Thorpe had been the leader of the Sammy Kaye Orchestra since 1986.
Sammy
Kaye passed away in 1987. That night in September it was as if time had
stood still and
once again Roseland Ballroom was magically transformed into its
previous renown.
Thrope and the Sammy Kaye Orchestra played the big band
crowd-pleasing
favorites, "Daddy"; "Harbor Lights" and "Another You," -- all great
standards hits for the original Sammy Kaye Orchestra. All of Sammy
Kaye's original musical arrangements
were used at the performance.
Couples at the grand reopening were elegantly dressed. Many of the
women wore glittering evening gowns, while several men were decked out
in tuxedos. Women were
given complementary roses. According to Harry Tutt, who played baseball
in the parking
lot outside Roseland with the likes of Frank Sinatra, hearing the big
band sounds once
again reverberate through Roseland brought back many fond
memories.
"One couple came here tonight all the way from Connecticut," Tutt
said.. "They
met here at the ballroom back in 1949 and two years later got married.
They heard about
the reopening on the radio and couldn't stand to miss it. "
And so, for one bright and shining night in September, Roseland
Ballroom was
back and with it came a return to magic, elegance and romance.

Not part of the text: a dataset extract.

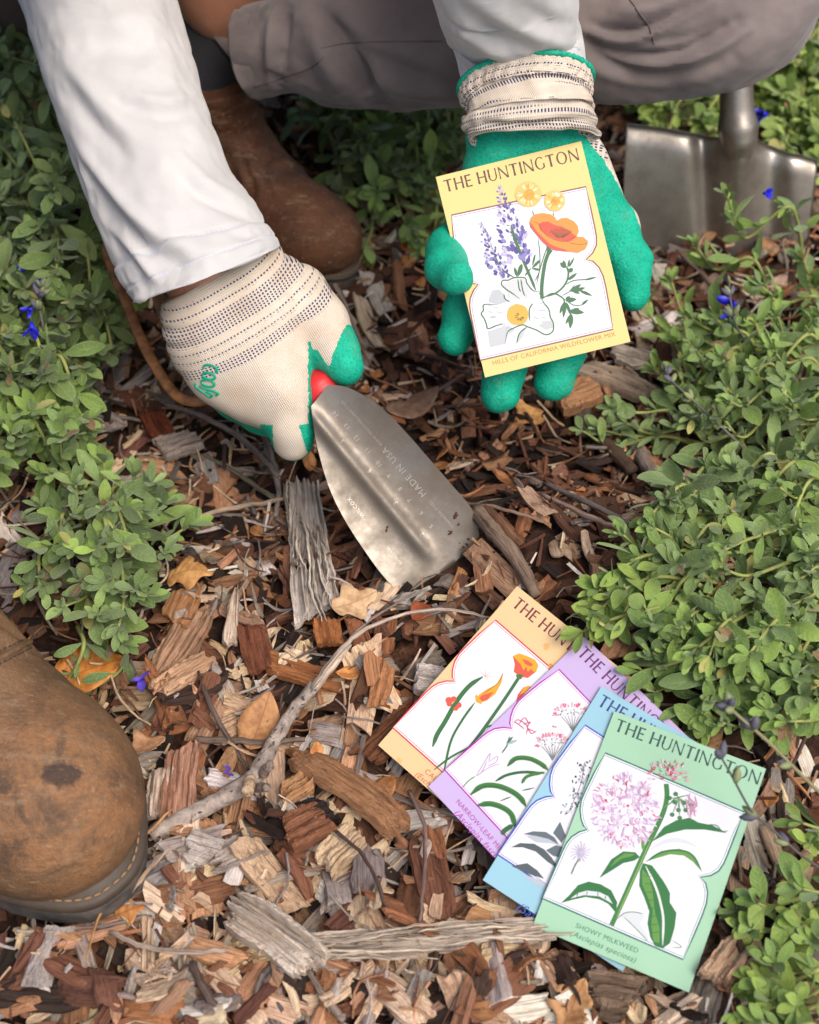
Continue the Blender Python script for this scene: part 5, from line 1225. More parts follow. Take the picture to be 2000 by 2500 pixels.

Somewhere, maybe the ghost of Rose Simone, her French poodle "Squiz,"
tucked under her arm ,was smiling. And seventy- year-old Harry Tutt,
decked out in a rented tuxedo confessed he had brought along his old
baseball mitt.
"Left it out in the car, just in case," he said. Just maybe, "Old Blue
Eyes," would
be back, looking for a few fellas to play a little game of pick-up
baseball again. Who
knows? Anything can happen, when you believe in magic.
Epilogue
Shortly after the Roseland Ballroom's grand opening, Patrick Mannion
was indicted in a
money laundering scheme and was forced to sell his interest in
Roseland. The September
17th grand opening was the one and only big band performance held at
the once famous
and majestic ballroom. But what a night it was.